Friday 11 June 2010

Yootility vehicle

questing forth

Every other time I go to see Prof Levy, my favourite endocrinologist, I have an adventure. Two years ago, it was the Drongo Bike Thieves. Before that, it was the Cat Litter Chavs. This year, it was the Yoots In Dad's Car.

Down in Broadmead, having a quick look round before my appointment, I was about to cross Horsefair, a road through central Broadmead that has for some time been closed to general traffic. A prohibition which has revealed a startling epidemic of disabilities among the owners of Range Rovers and similar prestige vehicles, which can often be spotted carrying their evidently infirm owners along this thoroughfare.

A little red car was coming as I prepared to cross the road; I think the throttle linkage must have been sticky, because it was going VROOOM BRRRUUUMMM in a quite snarly way. Perhaps it was intended to impress the shoppers at Primark.

I carried on anyway. One mustn't be deterred by these things.

The car slows. There are three Yoots in it. The driver calls out "Did you see a zebra-crossing there?" He waves a finger at the zebra-crossing free place where I had crossed.

I point back the way he came. "Did you see the No Entry sign back there?"

He mutters some vaguely obscene things and drives off...

It was nice seeing Prof Levy again. And good to see that my blood is doing what well-regulated blood should be doing.


  1. Was the blood not boiling? :)


  2. Ah, chavs, how lovely! Did the car have one of those little tin can things screwed to the end of its exhaust pipe to make it sound more flatulent?

  3. You've changed your look. Very smart.

    Don't you know, they're the mentally handicapped ones*? The bigger and flashier the car the more likely they are to take up the handicap spaces in our village.

    *Excuses to the people who really have problems.

    It's nice when you find out your blood is behaving itself, isn't it?

  4. You have to lurve da yoots in their noisy wheels. Or not.
    And we have quite a few with severe disabilities around here who badly need those large prestige vehicles to get around in. I like to think it's because they need the extra stretching exercises for the legs, clambering in and out before they sprint to the post office.

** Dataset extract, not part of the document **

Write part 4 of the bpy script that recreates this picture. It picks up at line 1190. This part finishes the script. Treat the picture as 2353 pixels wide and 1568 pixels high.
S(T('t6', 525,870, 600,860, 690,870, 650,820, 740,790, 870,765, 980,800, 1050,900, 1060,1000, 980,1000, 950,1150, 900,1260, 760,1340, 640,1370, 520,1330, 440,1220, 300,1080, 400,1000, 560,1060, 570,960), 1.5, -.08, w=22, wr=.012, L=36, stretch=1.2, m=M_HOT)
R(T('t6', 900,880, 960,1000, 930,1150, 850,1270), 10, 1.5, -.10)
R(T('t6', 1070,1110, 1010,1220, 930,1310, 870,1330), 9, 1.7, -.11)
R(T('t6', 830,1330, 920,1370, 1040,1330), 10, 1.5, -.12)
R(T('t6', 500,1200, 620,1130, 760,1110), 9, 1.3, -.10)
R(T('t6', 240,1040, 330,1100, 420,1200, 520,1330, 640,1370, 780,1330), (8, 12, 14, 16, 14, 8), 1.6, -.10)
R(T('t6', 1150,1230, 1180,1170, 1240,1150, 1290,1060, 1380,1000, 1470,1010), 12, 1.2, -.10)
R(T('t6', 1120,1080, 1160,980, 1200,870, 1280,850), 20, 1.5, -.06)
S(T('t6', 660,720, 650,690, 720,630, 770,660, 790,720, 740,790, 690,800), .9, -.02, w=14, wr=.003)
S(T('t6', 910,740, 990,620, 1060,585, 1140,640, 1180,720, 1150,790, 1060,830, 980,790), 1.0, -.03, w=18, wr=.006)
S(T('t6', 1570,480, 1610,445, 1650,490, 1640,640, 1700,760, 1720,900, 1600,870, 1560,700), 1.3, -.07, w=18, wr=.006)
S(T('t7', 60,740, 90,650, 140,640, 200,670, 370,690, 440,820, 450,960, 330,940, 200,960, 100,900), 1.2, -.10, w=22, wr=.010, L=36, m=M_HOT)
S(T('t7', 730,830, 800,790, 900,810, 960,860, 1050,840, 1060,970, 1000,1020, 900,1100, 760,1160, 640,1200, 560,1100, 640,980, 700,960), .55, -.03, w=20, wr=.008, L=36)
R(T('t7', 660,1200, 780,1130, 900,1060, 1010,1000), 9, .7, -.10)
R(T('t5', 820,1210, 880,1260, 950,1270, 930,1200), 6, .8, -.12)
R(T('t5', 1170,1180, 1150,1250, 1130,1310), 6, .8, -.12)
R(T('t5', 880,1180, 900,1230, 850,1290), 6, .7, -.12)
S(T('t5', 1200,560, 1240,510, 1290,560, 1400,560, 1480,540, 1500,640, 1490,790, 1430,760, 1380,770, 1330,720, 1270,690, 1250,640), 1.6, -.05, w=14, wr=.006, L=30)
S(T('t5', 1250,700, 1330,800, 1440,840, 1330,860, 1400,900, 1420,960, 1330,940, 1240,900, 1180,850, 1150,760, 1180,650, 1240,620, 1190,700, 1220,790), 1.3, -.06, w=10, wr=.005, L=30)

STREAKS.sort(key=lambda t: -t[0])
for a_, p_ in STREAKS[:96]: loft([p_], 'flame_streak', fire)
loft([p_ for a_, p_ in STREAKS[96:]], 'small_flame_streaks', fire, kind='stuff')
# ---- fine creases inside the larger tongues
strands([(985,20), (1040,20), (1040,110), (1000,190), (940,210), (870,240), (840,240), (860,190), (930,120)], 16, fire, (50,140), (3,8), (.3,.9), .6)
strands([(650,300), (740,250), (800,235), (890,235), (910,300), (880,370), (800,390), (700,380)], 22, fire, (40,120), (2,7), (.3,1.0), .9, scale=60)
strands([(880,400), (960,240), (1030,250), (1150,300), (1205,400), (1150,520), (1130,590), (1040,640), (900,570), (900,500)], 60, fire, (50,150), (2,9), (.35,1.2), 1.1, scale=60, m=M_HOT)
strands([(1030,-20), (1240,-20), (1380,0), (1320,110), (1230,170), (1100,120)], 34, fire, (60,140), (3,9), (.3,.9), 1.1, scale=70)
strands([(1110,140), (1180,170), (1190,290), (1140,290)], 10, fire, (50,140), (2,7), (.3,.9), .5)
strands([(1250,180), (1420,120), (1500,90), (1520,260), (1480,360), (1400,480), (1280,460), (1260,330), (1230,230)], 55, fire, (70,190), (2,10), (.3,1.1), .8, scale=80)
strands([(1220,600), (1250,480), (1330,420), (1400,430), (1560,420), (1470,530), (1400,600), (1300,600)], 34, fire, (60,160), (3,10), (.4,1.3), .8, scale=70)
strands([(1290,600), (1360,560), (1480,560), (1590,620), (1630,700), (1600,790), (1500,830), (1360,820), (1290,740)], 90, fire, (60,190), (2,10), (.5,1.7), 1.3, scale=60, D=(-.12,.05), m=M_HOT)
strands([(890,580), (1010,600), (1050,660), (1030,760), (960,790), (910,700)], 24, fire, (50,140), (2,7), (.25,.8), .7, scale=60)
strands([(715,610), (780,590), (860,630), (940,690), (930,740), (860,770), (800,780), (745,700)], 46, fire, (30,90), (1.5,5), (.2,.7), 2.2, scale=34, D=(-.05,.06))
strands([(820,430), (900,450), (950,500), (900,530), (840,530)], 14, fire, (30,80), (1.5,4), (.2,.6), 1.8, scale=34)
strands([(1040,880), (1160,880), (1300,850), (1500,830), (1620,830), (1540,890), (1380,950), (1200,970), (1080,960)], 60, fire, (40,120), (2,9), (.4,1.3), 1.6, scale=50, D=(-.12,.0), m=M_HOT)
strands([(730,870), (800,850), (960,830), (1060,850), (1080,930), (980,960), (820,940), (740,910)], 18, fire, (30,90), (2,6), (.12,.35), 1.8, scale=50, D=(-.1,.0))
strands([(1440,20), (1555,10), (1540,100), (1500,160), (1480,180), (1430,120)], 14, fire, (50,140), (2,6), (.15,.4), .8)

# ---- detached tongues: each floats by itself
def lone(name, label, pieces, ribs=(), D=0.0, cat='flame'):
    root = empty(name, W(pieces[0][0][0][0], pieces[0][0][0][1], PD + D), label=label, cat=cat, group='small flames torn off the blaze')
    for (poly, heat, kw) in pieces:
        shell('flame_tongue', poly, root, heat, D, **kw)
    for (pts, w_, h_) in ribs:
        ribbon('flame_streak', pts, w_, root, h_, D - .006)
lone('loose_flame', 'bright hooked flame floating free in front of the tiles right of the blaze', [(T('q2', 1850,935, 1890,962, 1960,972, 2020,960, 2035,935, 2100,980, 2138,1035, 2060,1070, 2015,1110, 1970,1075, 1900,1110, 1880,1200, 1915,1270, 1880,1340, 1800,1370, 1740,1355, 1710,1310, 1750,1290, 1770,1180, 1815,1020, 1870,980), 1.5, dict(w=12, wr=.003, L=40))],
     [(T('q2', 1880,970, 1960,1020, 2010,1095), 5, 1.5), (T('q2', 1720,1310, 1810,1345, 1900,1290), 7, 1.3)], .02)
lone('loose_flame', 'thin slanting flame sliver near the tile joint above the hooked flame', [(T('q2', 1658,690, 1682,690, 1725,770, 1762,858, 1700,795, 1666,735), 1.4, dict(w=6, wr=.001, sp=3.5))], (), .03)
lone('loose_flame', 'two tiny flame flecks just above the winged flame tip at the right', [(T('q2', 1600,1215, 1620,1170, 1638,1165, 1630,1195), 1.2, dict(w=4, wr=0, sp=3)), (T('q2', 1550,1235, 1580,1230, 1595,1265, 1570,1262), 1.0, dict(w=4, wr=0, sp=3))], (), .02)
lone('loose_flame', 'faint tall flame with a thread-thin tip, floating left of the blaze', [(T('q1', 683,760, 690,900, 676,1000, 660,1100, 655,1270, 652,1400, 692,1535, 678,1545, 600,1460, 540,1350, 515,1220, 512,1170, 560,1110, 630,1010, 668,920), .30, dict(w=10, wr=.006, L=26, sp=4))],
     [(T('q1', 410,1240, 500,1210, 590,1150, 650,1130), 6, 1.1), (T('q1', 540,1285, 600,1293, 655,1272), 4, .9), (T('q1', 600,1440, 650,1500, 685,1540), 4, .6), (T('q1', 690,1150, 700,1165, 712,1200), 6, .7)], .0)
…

  5. It did simmer for a little while, Stace, but nil carborundum, eh?

    Funny you should say that, Jenny; it did sound a bit blarty, but I think they got the extra fart sound by putting a hole in the silencer rather than investing in a bean can.

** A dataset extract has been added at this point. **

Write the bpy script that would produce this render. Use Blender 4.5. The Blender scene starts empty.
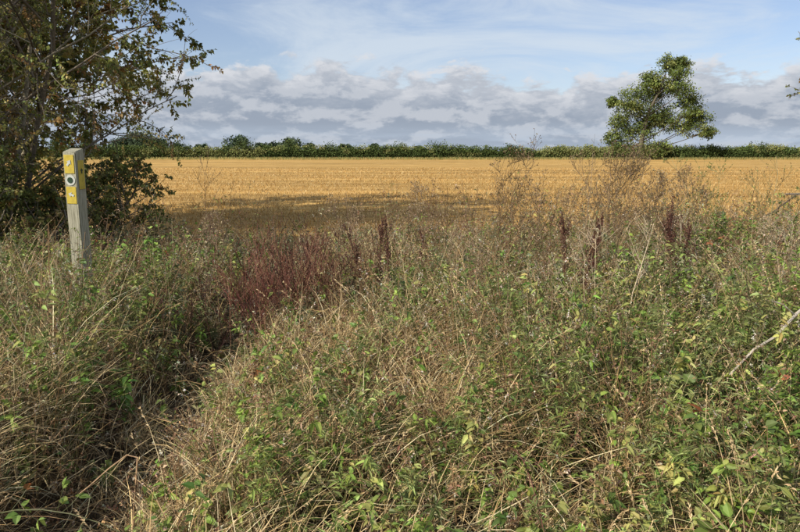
import bpy, math, numpy as np
from mathutils import Vector
rng=np.random.default_rng(7)
R=math.radians
scn=bpy.context.scene
scn.view_settings.view_transform='Standard'; scn.view_settings.look='None'; scn.view_settings.exposure=0
UP=np.array([0,0,1.0])
def nz(v): return v/np.maximum(np.linalg.norm(v,axis=-1,keepdims=True),1e-9)
def U(a,b,n=None): return rng.uniform(a,b,n)
def snoise(x,y,f=1.0,s=0.0):
    return (np.sin(1.7*f*x+0.6*f*y+s)+np.sin(-0.9*f*x+1.9*f*y+1.3+s*2)+np.sin(3.1*f*x+2.3*f*y+2.1+s)*.6+np.sin(4.9*f*y-2.7*f*x+s*3)*.5)/3.1

# ---------------------------------------------------------------- materials
def nodes(name):
    m=bpy.data.materials.new(name); m.use_nodes=True
    nt=m.node_tree
    for n in list(nt.nodes): nt.nodes.remove(n)
    o=nt.nodes.new('ShaderNodeOutputMaterial')
    return m,nt,o
def veg_mat(name,rough=.6,trans=.3,spec=.3,noise=0):
    m,nt,o=nodes(name)
    a=nt.nodes.new('ShaderNodeAttribute'); a.attribute_name='Col'
    p=nt.nodes.new('ShaderNodeBsdfPrincipled'); p.inputs['Roughness'].default_value=rough
    p.inputs['Specular IOR Level'].default_value=spec
    L=nt.links.new; col=a.outputs['Color']
    if noise:
        tc=nt.nodes.new('ShaderNodeTexCoord'); n=nt.nodes.new('ShaderNodeTexNoise'); n.inputs['Scale'].default_value=noise; n.inputs['Detail'].default_value=2
        mr=nt.nodes.new('ShaderNodeMapRange'); mr.inputs[1].default_value=.3; mr.inputs[2].default_value=.7; mr.inputs[3].default_value=.7; mr.inputs[4].default_value=1.25
        mx=nt.nodes.new('ShaderNodeVectorMath'); mx.operation='SCALE'
        L(tc.outputs['Object'],n.inputs['Vector']); L(n.outputs['Fac'],mr.inputs[0]); L(a.outputs['Color'],mx.inputs[0]); L(mr.outputs[0],mx.inputs['Scale']); col=mx.outputs[0]
    L(col,p.inputs['Base Color'])
    if trans>0:
        t=nt.nodes.new('ShaderNodeBsdfTranslucent'); L(col,t.inputs['Color'])
        ms=nt.nodes.new('ShaderNodeMixShader'); ms.inputs[0].default_value=trans
        L(p.outputs[0],ms.inputs[1]); L(t.outputs[0],ms.inputs[2]); L(ms.outputs[0],o.inputs[0])
    else: L(p.outputs[0],o.inputs[0])
    return m
M_leaf=veg_mat('leaf',.5,.26,.35); M_straw=veg_mat('straw',.55,0,.3); M_bark=veg_mat('bark',.85,0,.15,40); M_far=veg_mat('far_foliage',.8,0,.1)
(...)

    Thank you, Anji. Blogger flashed up some new layout options, so I had a quick tinker around. ..yes, I was quite relieved, especially given that my diet sometimes seems a bit light on the rabbit food. Hrumph.

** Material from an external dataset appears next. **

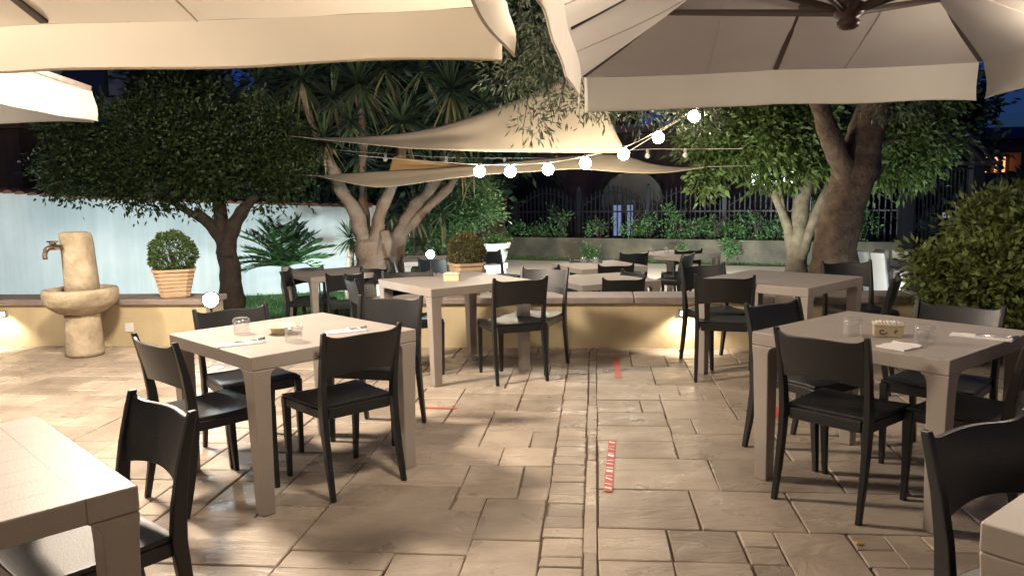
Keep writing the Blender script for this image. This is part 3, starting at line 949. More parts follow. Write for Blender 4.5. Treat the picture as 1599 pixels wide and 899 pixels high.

    I think the logical next stage, Graham, would be for the seats to detach from the main car and roam off like little mobility scooters. Like those flying jet ski thingies they had on Fireball XL5. That would really solve the problem of actually having to walk at all, which a big car alone does not entirely address.

  6. Just bigger aisles in shops and supermarkets to drive down would do the trick. It would save them the trouble of leaving the car at all.

  7. You remember Fireball XL5 too! I thought I'd imagined the whole thing. Gawd bless Gerry and Sylvia Anderson.